*Exercise*
Please restate the following records word for word.

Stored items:
⁂
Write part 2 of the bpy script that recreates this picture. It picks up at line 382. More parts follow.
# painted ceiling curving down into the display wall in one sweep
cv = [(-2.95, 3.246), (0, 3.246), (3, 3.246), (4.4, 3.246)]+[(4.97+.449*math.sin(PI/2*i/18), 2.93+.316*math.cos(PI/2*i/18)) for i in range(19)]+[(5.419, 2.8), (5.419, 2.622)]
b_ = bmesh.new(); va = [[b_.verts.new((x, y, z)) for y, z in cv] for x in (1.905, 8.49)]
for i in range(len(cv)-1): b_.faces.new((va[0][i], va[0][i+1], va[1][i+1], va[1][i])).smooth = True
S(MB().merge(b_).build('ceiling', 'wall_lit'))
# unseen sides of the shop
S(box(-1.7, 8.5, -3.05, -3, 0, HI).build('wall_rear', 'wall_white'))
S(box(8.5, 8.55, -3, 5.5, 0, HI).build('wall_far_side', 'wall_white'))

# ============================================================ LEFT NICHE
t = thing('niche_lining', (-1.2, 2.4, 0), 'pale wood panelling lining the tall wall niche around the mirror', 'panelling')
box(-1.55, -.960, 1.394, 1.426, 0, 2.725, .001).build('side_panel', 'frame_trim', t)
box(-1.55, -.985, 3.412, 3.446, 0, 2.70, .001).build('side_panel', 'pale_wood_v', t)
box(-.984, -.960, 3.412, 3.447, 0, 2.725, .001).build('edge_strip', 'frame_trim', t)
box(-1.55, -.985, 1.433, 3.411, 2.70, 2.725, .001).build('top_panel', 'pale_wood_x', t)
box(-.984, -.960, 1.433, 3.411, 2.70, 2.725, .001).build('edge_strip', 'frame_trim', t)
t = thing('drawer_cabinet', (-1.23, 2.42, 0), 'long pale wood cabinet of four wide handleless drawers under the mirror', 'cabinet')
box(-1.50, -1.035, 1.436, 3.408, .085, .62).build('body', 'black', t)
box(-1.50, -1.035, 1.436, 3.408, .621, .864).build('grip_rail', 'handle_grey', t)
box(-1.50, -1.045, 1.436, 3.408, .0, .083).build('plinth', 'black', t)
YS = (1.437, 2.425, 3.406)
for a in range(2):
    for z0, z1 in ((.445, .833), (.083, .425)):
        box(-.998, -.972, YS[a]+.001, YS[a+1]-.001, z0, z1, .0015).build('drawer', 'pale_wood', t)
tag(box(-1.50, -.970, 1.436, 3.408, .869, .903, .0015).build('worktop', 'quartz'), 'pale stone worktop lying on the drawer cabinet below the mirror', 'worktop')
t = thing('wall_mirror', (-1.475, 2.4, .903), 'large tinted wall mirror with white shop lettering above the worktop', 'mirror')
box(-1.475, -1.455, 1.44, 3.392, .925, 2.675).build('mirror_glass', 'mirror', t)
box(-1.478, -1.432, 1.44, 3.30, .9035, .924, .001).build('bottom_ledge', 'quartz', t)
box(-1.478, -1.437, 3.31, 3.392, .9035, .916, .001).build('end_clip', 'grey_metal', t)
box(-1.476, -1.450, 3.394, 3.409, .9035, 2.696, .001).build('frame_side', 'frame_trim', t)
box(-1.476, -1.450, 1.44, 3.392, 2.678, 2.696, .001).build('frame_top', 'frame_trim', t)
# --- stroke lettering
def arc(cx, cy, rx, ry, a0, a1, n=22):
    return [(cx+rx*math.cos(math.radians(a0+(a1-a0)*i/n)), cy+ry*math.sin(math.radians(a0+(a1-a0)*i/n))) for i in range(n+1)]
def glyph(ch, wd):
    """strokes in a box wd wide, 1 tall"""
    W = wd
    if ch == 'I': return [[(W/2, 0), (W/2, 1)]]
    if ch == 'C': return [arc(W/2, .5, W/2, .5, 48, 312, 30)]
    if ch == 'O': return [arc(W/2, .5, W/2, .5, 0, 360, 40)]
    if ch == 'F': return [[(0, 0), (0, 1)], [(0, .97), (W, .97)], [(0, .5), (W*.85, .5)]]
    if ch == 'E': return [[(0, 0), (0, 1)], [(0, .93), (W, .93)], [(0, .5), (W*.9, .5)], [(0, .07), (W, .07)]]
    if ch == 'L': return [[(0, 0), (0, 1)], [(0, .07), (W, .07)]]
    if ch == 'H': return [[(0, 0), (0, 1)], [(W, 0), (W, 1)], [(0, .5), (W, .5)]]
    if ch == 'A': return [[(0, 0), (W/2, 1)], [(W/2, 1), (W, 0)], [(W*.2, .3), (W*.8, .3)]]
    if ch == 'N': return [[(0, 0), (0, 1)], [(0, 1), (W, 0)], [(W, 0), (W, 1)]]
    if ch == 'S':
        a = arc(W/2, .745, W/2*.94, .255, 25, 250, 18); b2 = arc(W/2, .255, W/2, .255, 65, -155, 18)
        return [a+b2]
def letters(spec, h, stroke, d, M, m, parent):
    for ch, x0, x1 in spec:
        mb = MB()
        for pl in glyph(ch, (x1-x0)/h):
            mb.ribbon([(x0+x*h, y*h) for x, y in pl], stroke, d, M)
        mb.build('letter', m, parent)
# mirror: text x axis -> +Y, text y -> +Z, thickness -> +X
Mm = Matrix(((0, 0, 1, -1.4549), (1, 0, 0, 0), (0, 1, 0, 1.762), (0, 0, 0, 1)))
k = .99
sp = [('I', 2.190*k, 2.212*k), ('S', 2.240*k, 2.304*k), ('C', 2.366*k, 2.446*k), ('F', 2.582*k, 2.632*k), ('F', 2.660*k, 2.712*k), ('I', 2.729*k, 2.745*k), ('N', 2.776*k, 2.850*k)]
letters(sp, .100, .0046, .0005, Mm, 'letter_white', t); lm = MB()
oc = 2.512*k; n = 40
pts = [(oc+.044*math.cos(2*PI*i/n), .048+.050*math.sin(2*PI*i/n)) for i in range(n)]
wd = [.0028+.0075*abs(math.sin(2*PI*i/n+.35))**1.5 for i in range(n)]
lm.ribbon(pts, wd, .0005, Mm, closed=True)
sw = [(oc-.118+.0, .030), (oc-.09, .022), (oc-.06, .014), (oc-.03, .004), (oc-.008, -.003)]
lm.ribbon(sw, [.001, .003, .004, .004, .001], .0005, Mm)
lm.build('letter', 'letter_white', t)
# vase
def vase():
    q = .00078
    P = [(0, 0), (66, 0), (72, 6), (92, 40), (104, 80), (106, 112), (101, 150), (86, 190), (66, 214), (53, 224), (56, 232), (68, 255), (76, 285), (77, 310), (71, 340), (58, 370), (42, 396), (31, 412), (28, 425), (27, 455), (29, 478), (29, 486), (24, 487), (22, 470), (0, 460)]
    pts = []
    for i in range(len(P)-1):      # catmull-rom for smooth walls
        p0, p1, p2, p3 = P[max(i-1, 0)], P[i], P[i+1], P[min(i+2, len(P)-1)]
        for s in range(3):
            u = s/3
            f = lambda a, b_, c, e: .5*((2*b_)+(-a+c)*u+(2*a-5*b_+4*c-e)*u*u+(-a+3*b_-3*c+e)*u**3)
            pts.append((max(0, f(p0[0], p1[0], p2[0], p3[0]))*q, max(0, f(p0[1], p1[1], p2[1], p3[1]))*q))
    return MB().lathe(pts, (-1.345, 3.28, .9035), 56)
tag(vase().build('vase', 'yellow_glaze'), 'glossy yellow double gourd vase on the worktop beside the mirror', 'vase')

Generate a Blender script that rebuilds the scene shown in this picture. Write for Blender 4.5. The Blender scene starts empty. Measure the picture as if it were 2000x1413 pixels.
⁂
*Solution to the exercise*
Write part 2 of the bpy script that recreates this picture. It picks up at line 382. More parts follow.
# painted ceiling curving down into the display wall in one sweep
cv = [(-2.95, 3.246), (0, 3.246), (3, 3.246), (4.4, 3.246)]+[(4.97+.449*math.sin(PI/2*i/18), 2.93+.316*math.cos(PI/2*i/18)) for i in range(19)]+[(5.419, 2.8), (5.419, 2.622)]
b_ = bmesh.new(); va = [[b_.verts.new((x, y, z)) for y, z in cv] for x in (1.905, 8.49)]
for i in range(len(cv)-1): b_.faces.new((va[0][i], va[0][i+1], va[1][i+1], va[1][i])).smooth = True
S(MB().merge(b_).build('ceiling', 'wall_lit'))
# unseen sides of the shop
S(box(-1.7, 8.5, -3.05, -3, 0, HI).build('wall_rear', 'wall_white'))
S(box(8.5, 8.55, -3, 5.5, 0, HI).build('wall_far_side', 'wall_white'))

# ============================================================ LEFT NICHE
t = thing('niche_lining', (-1.2, 2.4, 0), 'pale wood panelling lining the tall wall niche around the mirror', 'panelling')
box(-1.55, -.960, 1.394, 1.426, 0, 2.725, .001).build('side_panel', 'frame_trim', t)
box(-1.55, -.985, 3.412, 3.446, 0, 2.70, .001).build('side_panel', 'pale_wood_v', t)
box(-.984, -.960, 3.412, 3.447, 0, 2.725, .001).build('edge_strip', 'frame_trim', t)
box(-1.55, -.985, 1.433, 3.411, 2.70, 2.725, .001).build('top_panel', 'pale_wood_x', t)
box(-.984, -.960, 1.433, 3.411, 2.70, 2.725, .001).build('edge_strip', 'frame_trim', t)
t = thing('drawer_cabinet', (-1.23, 2.42, 0), 'long pale wood cabinet of four wide handleless drawers under the mirror', 'cabinet')
box(-1.50, -1.035, 1.436, 3.408, .085, .62).build('body', 'black', t)
box(-1.50, -1.035, 1.436, 3.408, .621, .864).build('grip_rail', 'handle_grey', t)
box(-1.50, -1.045, 1.436, 3.408, .0, .083).build('plinth', 'black', t)
YS = (1.437, 2.425, 3.406)
for a in range(2):
    for z0, z1 in ((.445, .833), (.083, .425)):
        box(-.998, -.972, YS[a]+.001, YS[a+1]-.001, z0, z1, .0015).build('drawer', 'pale_wood', t)
tag(box(-1.50, -.970, 1.436, 3.408, .869, .903, .0015).build('worktop', 'quartz'), 'pale stone worktop lying on the drawer cabinet below the mirror', 'worktop')
t = thing('wall_mirror', (-1.475, 2.4, .903), 'large tinted wall mirror with white shop lettering above the worktop', 'mirror')
box(-1.475, -1.455, 1.44, 3.392, .925, 2.675).build('mirror_glass', 'mirror', t)
box(-1.478, -1.432, 1.44, 3.30, .9035, .924, .001).build('bottom_ledge', 'quartz', t)
box(-1.478, -1.437, 3.31, 3.392, .9035, .916, .001).build('end_clip', 'grey_metal', t)
box(-1.476, -1.450, 3.394, 3.409, .9035, 2.696, .001).build('frame_side', 'frame_trim', t)
box(-1.476, -1.450, 1.44, 3.392, 2.678, 2.696, .001).build('frame_top', 'frame_trim', t)
# --- stroke lettering
def arc(cx, cy, rx, ry, a0, a1, n=22):
    return [(cx+rx*math.cos(math.radians(a0+(a1-a0)*i/n)), cy+ry*math.sin(math.radians(a0+(a1-a0)*i/n))) for i in range(n+1)]
def glyph(ch, wd):
    """strokes in a box wd wide, 1 tall"""
    W = wd
    if ch == 'I': return [[(W/2, 0), (W/2, 1)]]
    if ch == 'C': return [arc(W/2, .5, W/2, .5, 48, 312, 30)]
    if ch == 'O': return [arc(W/2, .5, W/2, .5, 0, 360, 40)]
    if ch == 'F': return [[(0, 0), (0, 1)], [(0, .97), (W, .97)], [(0, .5), (W*.85, .5)]]
    if ch == 'E': return [[(0, 0), (0, 1)], [(0, .93), (W, .93)], [(0, .5), (W*.9, .5)], [(0, .07), (W, .07)]]
    if ch == 'L': return [[(0, 0), (0, 1)], [(0, .07), (W, .07)]]
    if ch == 'H': return [[(0, 0), (0, 1)], [(W, 0), (W, 1)], [(0, .5), (W, .5)]]
    if ch == 'A': return [[(0, 0), (W/2, 1)], [(W/2, 1), (W, 0)], [(W*.2, .3), (W*.8, .3)]]
    if ch == 'N': return [[(0, 0), (0, 1)], [(0, 1), (W, 0)], [(W, 0), (W, 1)]]
    if ch == 'S':
        a = arc(W/2, .745, W/2*.94, .255, 25, 250, 18); b2 = arc(W/2, .255, W/2, .255, 65, -155, 18)
        return [a+b2]
def letters(spec, h, stroke, d, M, m, parent):
    for ch, x0, x1 in spec:
        mb = MB()
        for pl in glyph(ch, (x1-x0)/h):
            mb.ribbon([(x0+x*h, y*h) for x, y in pl], stroke, d, M)
        mb.build('letter', m, parent)
# mirror: text x axis -> +Y, text y -> +Z, thickness -> +X
Mm = Matrix(((0, 0, 1, -1.4549), (1, 0, 0, 0), (0, 1, 0, 1.762), (0, 0, 0, 1)))
k = .99
sp = [('I', 2.190*k, 2.212*k), ('S', 2.240*k, 2.304*k), ('C', 2.366*k, 2.446*k), ('F', 2.582*k, 2.632*k), ('F', 2.660*k, 2.712*k), ('I', 2.729*k, 2.745*k), ('N', 2.776*k, 2.850*k)]
letters(sp, .100, .0046, .0005, Mm, 'letter_white', t); lm = MB()
oc = 2.512*k; n = 40
pts = [(oc+.044*math.cos(2*PI*i/n), .048+.050*math.sin(2*PI*i/n)) for i in range(n)]
wd = [.0028+.0075*abs(math.sin(2*PI*i/n+.35))**1.5 for i in range(n)]
lm.ribbon(pts, wd, .0005, Mm, closed=True)
sw = [(oc-.118+.0, .030), (oc-.09, .022), (oc-.06, .014), (oc-.03, .004), (oc-.008, -.003)]
lm.ribbon(sw, [.001, .003, .004, .004, .001], .0005, Mm)
lm.build('letter', 'letter_white', t)
# vase
def vase():
    q = .00078
    P = [(0, 0), (66, 0), (72, 6), (92, 40), (104, 80), (106, 112), (101, 150), (86, 190), (66, 214), (53, 224), (56, 232), (68, 255), (76, 285), (77, 310), (71, 340), (58, 370), (42, 396), (31, 412), (28, 425), (27, 455), (29, 478), (29, 486), (24, 487), (22, 470), (0, 460)]
    pts = []
    for i in range(len(P)-1):      # catmull-rom for smooth walls
        p0, p1, p2, p3 = P[max(i-1, 0)], P[i], P[i+1], P[min(i+2, len(P)-1)]
        for s in range(3):
            u = s/3
            f = lambda a, b_, c, e: .5*((2*b_)+(-a+c)*u+(2*a-5*b_+4*c-e)*u*u+(-a+3*b_-3*c+e)*u**3)
            pts.append((max(0, f(p0[0], p1[0], p2[0], p3[0]))*q, max(0, f(p0[1], p1[1], p2[1], p3[1]))*q))
    return MB().lathe(pts, (-1.345, 3.28, .9035), 56)
tag(vase().build('vase', 'yellow_glaze'), 'glossy yellow double gourd vase on the worktop beside the mirror', 'vase')

Generate a Blender script that rebuilds the scene shown in this picture. Write for Blender 4.5. The Blender scene starts empty. Measure the picture as if it were 2000x1413 pixels.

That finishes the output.